Despite Fioretti's surprising plea, his fellow aldermen did not offer to take a pay cut.
The reality is the tanking economy has blown a hole as large as $400 million in the city's proposed more than $5 billion budget.
Sources tell CBS 2 news the solutions being discussed include cutting some city services, hiking some fees and selling off city assets like Midway Airport.
"We need to find ways to tighten the belt of the city's budget," said 14th Ward Ald. Ed Burke.
The plan will require 2,000 non-union employees earning more than $75,000-a-year to take three unpaid days off by Dec. 31. One thousand non-union workers earning more than $55,000-a-year will take two furlough days.
The unpaid days off OK'd Wednesday will only save $3.5 million. Yet a job placement expert says that's a bitter pill for middle income workers to swallow.

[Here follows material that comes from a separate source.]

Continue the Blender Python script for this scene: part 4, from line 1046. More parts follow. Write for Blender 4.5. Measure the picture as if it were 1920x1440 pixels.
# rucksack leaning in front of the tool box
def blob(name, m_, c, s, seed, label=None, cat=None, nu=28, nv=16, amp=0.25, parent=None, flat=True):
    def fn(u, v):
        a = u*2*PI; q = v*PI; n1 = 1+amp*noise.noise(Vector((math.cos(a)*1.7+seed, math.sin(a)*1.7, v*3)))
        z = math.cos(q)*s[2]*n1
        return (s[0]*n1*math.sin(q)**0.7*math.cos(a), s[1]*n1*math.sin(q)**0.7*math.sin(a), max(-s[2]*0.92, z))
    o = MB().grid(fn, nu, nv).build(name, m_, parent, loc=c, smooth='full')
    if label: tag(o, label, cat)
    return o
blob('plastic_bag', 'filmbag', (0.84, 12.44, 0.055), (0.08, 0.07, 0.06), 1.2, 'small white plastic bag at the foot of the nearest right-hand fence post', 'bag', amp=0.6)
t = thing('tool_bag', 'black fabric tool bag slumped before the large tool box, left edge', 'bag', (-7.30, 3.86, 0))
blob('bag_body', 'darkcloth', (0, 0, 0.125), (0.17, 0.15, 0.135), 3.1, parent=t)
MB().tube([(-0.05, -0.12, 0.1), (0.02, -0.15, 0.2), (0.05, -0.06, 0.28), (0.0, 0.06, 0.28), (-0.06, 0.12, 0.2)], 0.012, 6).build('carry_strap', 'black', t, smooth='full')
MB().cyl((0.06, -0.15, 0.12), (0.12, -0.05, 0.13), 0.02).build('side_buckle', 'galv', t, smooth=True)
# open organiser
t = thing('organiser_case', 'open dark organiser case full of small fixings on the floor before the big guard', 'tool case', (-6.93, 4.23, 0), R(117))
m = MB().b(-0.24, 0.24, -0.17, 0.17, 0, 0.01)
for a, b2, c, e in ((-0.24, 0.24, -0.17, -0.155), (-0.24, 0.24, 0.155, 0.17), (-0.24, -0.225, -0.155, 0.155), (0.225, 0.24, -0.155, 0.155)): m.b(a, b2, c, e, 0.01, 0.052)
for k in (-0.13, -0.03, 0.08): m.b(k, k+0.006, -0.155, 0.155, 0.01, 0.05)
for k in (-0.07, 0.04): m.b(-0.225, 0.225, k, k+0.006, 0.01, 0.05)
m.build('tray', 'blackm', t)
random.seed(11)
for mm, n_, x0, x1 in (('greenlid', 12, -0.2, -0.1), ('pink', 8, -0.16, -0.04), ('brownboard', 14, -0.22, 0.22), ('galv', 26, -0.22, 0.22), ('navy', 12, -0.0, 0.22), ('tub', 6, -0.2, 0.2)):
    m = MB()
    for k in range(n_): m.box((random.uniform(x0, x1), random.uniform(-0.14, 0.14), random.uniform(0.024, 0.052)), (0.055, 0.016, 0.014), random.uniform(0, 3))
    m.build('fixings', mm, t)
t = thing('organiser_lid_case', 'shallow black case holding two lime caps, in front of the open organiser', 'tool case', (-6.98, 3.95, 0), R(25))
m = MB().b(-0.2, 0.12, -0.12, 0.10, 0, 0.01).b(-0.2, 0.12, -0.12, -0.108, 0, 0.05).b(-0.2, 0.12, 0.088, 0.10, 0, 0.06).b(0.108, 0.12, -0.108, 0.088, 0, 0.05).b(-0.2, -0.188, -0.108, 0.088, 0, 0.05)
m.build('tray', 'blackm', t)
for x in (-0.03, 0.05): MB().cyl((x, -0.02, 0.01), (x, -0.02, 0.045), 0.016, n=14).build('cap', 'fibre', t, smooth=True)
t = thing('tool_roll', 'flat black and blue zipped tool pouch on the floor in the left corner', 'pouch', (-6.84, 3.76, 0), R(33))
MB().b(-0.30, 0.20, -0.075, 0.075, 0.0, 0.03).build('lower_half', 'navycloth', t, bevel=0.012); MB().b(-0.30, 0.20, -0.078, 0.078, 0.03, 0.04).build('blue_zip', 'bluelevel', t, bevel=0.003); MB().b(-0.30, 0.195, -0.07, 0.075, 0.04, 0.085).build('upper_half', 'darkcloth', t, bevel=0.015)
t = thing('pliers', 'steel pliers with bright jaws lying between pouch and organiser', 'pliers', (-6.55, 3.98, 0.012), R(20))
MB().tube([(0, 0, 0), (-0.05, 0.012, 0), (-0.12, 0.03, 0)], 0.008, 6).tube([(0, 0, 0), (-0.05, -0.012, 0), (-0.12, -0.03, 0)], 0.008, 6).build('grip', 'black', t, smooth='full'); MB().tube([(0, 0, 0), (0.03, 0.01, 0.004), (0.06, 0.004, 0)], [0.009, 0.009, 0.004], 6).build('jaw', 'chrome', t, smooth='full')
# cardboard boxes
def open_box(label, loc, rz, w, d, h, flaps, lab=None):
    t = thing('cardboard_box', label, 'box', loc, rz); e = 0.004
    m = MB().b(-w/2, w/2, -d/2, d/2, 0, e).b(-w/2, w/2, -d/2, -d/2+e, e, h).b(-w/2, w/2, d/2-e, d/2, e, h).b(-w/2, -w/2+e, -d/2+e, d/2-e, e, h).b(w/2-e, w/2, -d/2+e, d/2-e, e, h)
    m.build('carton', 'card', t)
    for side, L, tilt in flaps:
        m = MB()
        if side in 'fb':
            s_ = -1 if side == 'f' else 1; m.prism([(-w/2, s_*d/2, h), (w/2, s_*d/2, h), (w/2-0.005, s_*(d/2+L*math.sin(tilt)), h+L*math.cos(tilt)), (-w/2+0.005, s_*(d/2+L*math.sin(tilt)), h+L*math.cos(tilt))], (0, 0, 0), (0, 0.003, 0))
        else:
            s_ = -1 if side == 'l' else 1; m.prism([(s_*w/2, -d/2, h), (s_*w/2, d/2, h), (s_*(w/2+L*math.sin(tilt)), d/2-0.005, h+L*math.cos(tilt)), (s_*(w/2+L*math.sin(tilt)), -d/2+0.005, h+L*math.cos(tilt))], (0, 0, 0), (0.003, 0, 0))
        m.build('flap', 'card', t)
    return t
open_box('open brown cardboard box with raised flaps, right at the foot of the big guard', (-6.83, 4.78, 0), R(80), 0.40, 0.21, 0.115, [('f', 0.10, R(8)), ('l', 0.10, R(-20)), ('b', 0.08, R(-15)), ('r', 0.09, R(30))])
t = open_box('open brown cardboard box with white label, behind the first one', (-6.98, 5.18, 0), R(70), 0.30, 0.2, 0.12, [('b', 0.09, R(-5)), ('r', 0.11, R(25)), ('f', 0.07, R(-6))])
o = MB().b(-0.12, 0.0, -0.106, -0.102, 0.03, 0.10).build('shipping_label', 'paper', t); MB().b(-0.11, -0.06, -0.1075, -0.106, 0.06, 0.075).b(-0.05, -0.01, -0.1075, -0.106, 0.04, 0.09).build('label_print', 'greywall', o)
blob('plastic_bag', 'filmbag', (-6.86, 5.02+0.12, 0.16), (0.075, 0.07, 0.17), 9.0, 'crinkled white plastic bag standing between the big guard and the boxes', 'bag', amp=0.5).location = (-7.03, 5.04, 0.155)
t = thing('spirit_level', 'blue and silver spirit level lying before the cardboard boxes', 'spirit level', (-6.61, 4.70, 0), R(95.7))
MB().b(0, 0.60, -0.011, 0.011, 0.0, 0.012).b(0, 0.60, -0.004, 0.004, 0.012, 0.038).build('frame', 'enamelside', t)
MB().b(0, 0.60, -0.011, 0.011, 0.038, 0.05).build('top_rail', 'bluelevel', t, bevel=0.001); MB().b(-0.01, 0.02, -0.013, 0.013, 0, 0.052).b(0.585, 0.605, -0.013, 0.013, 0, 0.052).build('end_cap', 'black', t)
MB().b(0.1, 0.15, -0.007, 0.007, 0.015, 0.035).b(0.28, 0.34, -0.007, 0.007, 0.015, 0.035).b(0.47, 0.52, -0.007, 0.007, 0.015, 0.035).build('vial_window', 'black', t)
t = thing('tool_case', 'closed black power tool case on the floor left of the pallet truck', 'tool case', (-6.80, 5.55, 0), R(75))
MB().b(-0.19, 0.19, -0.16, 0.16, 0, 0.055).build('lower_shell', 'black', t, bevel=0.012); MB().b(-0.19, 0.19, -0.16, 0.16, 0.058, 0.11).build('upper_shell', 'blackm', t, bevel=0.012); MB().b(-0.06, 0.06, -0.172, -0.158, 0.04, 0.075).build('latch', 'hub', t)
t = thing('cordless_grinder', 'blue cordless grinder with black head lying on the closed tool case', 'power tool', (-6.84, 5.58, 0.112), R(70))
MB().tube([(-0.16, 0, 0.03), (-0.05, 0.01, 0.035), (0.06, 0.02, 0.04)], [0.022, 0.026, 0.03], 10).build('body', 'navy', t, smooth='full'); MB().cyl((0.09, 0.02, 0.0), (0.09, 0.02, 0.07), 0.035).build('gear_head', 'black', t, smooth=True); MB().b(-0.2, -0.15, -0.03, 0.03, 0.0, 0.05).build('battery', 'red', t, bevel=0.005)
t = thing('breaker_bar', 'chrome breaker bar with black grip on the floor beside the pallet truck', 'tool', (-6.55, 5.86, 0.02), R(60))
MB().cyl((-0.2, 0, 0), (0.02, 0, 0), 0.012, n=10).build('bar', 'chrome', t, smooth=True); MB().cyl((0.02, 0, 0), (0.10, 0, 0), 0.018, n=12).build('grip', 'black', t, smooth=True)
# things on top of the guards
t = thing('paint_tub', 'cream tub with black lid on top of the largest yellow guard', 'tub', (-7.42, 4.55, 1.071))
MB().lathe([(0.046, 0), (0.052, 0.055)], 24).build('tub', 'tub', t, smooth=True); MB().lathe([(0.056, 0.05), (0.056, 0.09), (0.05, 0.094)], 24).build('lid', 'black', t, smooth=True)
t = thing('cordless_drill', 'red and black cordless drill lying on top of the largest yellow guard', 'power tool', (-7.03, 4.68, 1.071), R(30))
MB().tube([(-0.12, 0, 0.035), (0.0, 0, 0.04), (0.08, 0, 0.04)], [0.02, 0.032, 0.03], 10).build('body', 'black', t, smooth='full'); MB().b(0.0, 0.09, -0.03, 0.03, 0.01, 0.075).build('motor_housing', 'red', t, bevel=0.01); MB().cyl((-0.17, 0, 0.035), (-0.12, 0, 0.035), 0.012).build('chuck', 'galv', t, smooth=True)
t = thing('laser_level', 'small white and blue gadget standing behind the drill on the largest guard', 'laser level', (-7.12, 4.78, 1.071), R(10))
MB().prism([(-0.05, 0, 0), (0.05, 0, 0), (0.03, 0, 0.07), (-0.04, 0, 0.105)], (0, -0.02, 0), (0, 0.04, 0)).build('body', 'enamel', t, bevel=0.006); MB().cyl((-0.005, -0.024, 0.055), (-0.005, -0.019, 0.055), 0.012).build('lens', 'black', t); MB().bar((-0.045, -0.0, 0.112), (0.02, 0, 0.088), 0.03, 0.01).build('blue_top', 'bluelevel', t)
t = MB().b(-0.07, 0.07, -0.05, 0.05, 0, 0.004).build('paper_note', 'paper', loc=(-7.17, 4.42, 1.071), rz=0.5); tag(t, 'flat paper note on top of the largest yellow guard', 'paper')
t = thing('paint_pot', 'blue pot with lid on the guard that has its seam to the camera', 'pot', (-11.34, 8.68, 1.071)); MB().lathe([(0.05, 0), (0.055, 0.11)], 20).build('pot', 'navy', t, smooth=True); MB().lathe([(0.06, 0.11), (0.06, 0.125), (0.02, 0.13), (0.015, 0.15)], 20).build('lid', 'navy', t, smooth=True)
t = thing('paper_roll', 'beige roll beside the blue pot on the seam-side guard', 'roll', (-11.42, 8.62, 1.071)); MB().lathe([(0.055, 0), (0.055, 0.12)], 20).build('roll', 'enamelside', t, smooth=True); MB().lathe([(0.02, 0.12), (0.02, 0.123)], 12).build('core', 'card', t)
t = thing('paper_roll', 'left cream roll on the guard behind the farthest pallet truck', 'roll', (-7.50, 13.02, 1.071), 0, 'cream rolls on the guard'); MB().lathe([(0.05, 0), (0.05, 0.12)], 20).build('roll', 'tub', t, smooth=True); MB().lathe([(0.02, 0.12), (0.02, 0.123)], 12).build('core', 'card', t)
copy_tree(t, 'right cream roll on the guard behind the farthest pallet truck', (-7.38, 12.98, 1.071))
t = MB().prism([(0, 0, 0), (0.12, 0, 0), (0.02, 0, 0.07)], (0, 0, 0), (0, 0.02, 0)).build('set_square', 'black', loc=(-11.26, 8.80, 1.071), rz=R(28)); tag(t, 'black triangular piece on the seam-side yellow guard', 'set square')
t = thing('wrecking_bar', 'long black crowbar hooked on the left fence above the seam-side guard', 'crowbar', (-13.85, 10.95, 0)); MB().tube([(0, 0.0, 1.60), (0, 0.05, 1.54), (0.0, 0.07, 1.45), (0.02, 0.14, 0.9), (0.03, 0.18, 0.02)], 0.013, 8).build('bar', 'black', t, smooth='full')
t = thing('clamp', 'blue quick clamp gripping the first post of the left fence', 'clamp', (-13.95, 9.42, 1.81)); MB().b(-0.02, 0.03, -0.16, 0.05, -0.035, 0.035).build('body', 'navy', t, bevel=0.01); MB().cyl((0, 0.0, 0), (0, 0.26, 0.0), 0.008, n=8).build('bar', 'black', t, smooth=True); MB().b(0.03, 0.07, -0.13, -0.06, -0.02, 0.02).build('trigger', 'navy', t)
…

"When situations like this come up it can make it hard even for someone making over $75,000 a year to make ends meet," said John Challenger of Challenger, Gray and Christmas.
The mayor was sick Wednesday with the flu; his budget director, Bennett Johnson, was left to explain the fiscal predicament.
"It is not a pretty picture. So we just need some more time to get the data to get the revenues in," Johnson said.
Johnson is in a tough spot. Daley on Monday said he won't raise property taxes. Yet he risks a revolt if he raises sales taxes. Johnson mentioned police and fire cuts in other cities. But it's hard to imagine City Council backing that here.
On Tuesday, Daley refused to talk turkey about layoffs. He first wants to hear what union leaders are willing to do voluntarily to help ease a city budget crisis he called the worst he's ever seen.
Facing a far smaller shortfall in 2002, the mayor asked union leaders to choose between five unpaid furlough days and deferred pay raises to erase a $115 million budget shortfall. When they refused, 517 of their members were laid off. Ten years earlier, Daley laid off 782 employees.